▸ **DIRECTIONS**:
Reproduce, word for word, every line from the first one down to the line containing "from mathutils import Vector, Matrix", and nothing else.

┌──

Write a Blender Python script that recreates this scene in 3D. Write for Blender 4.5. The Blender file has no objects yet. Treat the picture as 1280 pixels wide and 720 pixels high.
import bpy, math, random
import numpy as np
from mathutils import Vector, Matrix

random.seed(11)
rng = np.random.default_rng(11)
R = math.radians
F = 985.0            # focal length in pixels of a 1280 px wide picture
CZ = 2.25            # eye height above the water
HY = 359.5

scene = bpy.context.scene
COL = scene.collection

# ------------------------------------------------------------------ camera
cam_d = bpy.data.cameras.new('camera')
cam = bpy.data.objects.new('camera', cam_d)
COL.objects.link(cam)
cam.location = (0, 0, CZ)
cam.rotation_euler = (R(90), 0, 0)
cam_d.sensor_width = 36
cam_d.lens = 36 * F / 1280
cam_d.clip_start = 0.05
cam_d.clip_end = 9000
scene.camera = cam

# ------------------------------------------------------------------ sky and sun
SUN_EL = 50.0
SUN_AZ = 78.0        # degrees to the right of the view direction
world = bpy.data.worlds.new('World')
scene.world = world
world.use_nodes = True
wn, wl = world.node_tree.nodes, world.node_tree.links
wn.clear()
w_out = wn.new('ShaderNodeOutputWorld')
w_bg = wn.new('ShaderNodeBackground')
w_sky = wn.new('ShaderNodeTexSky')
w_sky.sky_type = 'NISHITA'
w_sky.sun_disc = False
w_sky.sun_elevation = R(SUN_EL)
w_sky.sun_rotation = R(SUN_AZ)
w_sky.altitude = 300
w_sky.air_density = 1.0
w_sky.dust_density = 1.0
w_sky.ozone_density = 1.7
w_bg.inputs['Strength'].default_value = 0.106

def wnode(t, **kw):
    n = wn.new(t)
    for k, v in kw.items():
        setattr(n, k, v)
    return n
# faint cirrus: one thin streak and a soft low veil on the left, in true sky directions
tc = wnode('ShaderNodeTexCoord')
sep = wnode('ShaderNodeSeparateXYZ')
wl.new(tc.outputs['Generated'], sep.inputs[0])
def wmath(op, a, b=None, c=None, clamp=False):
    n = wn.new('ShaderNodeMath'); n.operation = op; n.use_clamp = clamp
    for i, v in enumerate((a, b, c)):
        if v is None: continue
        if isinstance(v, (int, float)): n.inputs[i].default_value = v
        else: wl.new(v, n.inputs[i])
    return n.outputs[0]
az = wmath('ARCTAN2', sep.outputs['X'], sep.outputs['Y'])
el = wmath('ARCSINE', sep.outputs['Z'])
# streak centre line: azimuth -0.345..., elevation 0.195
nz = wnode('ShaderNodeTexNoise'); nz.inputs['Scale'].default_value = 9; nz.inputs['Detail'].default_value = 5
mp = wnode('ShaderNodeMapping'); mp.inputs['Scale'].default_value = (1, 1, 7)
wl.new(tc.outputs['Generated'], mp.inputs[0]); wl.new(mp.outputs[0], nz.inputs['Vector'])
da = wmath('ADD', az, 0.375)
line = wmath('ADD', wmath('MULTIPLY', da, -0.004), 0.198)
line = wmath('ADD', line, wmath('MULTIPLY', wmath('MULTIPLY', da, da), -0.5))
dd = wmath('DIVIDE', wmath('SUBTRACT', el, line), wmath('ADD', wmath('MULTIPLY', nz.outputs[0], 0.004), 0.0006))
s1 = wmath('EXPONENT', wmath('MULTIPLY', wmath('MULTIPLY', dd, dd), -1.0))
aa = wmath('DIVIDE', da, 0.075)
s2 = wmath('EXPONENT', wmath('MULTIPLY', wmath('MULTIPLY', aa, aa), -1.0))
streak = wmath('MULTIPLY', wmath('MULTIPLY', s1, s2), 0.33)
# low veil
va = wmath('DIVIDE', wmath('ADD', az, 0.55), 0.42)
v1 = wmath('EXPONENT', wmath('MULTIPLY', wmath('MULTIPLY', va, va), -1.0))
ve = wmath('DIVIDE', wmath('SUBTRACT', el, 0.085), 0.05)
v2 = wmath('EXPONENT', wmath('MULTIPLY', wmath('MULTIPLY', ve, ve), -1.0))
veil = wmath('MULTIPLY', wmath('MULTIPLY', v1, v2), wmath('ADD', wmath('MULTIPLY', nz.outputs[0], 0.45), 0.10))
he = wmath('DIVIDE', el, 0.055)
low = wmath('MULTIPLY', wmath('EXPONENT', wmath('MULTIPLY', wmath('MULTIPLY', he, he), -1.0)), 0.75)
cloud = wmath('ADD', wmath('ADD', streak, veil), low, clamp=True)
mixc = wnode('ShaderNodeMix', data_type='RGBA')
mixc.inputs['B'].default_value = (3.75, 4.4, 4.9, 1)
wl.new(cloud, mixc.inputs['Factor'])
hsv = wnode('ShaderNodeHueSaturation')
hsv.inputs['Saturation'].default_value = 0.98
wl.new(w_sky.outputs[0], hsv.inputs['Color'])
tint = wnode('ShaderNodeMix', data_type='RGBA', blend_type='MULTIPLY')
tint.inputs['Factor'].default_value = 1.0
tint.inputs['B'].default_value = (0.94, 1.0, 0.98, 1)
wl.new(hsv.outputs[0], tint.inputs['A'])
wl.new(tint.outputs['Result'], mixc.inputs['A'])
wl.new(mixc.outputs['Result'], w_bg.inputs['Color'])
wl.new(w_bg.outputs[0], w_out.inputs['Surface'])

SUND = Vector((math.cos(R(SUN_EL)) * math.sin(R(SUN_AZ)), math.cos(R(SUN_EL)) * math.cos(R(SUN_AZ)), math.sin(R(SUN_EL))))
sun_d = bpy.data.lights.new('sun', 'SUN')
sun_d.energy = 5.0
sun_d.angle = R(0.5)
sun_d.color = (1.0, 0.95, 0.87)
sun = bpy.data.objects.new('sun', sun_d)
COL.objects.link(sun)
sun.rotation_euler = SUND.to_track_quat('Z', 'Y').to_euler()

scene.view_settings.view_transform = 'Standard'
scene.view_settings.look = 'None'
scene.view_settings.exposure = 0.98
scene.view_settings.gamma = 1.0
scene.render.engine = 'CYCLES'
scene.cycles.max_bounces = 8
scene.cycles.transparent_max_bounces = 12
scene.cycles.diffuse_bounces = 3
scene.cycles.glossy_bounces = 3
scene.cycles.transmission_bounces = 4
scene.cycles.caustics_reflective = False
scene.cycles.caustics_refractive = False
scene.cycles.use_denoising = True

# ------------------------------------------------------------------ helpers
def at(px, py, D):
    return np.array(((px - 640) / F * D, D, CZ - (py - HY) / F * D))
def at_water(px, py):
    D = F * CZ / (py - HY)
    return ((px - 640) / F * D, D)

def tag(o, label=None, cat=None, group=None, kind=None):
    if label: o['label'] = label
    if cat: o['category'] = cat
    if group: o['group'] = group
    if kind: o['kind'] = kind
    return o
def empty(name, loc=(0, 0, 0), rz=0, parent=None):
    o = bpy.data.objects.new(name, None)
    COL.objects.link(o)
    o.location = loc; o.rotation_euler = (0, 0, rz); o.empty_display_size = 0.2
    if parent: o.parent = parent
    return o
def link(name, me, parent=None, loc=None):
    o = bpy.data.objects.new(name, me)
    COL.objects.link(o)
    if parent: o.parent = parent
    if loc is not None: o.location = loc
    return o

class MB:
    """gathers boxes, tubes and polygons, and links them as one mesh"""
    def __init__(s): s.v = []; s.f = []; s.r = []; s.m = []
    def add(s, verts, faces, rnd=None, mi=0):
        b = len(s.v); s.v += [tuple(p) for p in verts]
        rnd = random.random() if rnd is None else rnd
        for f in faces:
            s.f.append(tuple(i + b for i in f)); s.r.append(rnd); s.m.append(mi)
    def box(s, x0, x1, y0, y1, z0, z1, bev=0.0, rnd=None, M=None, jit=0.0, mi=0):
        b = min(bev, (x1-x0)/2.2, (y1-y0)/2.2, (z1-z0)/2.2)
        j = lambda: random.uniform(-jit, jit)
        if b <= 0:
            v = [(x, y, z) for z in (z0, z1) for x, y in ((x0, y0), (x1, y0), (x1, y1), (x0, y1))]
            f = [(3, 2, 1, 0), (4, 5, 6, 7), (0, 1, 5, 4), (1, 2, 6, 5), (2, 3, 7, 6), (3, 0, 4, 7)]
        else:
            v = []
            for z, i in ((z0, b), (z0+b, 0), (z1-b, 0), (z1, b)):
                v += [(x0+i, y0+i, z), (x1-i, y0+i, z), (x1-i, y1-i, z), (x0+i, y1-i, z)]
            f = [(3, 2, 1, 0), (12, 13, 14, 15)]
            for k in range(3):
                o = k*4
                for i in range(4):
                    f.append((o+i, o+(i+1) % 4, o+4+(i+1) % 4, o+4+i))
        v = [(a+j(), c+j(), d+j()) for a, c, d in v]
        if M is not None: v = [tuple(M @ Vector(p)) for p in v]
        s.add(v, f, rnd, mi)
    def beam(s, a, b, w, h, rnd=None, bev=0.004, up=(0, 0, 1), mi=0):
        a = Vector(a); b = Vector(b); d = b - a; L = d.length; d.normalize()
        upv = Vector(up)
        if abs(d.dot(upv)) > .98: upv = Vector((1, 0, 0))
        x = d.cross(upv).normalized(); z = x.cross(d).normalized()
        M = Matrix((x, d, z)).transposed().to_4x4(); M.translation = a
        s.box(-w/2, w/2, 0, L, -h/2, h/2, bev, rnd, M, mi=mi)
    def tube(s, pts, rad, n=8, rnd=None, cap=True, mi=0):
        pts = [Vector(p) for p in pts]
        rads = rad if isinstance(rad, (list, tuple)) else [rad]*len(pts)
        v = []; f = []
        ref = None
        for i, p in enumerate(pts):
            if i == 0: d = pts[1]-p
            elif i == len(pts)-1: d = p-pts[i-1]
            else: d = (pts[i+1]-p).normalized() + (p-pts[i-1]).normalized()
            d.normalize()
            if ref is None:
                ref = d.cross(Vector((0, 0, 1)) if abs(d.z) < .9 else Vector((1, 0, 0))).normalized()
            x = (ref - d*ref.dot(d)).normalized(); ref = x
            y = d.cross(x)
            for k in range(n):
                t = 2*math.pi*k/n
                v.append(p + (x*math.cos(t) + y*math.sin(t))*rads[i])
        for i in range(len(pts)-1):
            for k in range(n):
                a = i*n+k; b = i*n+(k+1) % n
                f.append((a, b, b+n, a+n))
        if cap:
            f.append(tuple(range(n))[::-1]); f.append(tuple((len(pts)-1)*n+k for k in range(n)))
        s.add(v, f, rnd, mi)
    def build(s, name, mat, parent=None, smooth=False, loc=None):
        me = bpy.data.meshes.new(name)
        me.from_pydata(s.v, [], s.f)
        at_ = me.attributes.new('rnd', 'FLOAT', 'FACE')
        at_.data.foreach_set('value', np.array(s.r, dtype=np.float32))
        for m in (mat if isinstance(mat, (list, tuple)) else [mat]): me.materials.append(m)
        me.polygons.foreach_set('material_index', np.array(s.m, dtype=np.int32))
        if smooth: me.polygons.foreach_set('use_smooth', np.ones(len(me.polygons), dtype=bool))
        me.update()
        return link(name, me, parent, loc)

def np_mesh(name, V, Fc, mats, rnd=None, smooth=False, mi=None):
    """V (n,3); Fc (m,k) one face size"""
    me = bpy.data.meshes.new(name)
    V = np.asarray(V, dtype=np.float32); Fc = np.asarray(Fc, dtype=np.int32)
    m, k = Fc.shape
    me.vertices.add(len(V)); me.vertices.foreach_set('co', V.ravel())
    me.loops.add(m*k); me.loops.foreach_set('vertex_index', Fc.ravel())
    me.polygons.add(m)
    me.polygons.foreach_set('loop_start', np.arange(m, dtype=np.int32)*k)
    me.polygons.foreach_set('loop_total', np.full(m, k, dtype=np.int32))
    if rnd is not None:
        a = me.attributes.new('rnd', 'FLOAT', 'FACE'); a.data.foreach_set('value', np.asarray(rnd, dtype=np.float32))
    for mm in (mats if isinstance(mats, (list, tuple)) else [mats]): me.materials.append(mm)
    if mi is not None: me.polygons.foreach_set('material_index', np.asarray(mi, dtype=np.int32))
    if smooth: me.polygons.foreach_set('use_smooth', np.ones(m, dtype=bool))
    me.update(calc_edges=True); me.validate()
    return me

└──

▸ **EXERCISE OUTPUT**:
Write a Blender Python script that recreates this scene in 3D. Write for Blender 4.5. The Blender file has no objects yet. Treat the picture as 1280 pixels wide and 720 pixels high.
import bpy, math, random
import numpy as np
from mathutils import Vector, Matrix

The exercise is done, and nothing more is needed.